Mr Assad told the channel that his government would take part in the conference without preconditions, but suggested the prospects that it would reach a settlement were, at present, dim.

"No time has been set, and the factors are not yet in place if we want to succeed," he told al-Mayadeen.

"Which forces are taking part? What relation do these forces have with the Syrian people? Do these forces represent the Syrian people, or do they represent the states that invented them?" he asked.

Saudi Arabia and Qatar are key funders of opposition forces in Syria, including, it is believed, hardline Islamist groups.

 

Geneva positions

On Monday, the main opposition alliance, the National Coalition, said it was postponing until early November meetings to decide whether to attend the Geneva II conference.

The opposition has been further weakened by fighting between the moderate Free Syrian Army and Islamist rebel groups.

Also on Tuesday, the UN Special Co-ordinator for the mission to destroy Syria's chemical weapons, Sigrid Kaag, said in a statement that to date, the Syrian government had "fully cooperated" in the mission's work.

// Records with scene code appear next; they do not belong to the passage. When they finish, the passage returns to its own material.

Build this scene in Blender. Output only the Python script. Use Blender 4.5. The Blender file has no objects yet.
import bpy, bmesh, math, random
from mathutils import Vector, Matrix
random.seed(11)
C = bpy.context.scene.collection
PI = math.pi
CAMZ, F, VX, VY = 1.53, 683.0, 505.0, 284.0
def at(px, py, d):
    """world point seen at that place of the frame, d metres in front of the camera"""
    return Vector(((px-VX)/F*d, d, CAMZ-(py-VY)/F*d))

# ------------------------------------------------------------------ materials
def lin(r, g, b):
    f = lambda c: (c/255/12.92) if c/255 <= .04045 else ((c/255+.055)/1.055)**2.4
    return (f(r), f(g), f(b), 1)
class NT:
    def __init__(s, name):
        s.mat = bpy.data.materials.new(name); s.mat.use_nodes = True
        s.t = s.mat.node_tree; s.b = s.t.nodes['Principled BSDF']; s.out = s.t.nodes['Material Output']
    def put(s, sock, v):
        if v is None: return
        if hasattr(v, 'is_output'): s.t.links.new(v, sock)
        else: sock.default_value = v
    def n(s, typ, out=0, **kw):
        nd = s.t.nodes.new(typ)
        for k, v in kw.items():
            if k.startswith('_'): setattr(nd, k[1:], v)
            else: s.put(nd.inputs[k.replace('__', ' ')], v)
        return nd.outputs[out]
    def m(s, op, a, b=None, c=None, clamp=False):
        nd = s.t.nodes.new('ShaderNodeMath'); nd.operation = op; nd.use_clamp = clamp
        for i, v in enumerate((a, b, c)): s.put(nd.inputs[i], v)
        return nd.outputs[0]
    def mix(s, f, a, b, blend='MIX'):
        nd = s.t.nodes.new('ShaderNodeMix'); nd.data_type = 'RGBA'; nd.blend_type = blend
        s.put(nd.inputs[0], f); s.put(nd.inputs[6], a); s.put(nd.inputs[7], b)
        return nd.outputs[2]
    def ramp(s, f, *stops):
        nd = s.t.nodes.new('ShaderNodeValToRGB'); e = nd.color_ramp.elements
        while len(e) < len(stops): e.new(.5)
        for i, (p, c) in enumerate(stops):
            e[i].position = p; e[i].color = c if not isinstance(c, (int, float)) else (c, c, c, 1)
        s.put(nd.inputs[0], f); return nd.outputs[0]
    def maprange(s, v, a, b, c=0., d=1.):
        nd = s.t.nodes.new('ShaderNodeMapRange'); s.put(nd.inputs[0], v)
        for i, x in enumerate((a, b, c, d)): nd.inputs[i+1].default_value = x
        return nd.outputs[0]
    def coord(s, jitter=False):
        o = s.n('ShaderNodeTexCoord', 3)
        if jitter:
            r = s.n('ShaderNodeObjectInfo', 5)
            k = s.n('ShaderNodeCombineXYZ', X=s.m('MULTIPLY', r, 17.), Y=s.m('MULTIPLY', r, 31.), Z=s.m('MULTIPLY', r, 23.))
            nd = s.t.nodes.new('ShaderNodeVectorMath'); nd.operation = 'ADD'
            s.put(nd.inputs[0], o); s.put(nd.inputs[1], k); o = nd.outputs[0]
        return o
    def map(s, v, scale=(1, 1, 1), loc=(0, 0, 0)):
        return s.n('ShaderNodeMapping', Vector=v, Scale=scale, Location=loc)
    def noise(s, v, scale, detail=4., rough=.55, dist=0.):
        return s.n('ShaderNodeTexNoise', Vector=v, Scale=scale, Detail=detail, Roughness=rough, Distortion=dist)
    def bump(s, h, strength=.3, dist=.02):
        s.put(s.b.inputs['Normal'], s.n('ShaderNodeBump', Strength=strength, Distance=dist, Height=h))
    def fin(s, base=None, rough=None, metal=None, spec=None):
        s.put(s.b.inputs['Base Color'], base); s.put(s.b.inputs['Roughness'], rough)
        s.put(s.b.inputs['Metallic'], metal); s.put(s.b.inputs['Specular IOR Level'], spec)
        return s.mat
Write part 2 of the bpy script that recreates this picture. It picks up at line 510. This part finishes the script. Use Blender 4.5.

Western officials have been buoyed by the initial results of the chemical disarmament effort, the BBC's diplomatic correspondent Jonathan Marcus says.

But he adds that they are painfully aware that the recent chemical deal has done nothing to alter the course of the civil war or to reduce the burgeoning humanitarian catastrophe in and around Syria.

Participants at the first round of talks in June 2012 (Geneva I) had sought to end the civil war by getting Damascus and the opposition to choose a transitional government.

More than 100,000 people have been killed since the Syrian conflict began in 2011.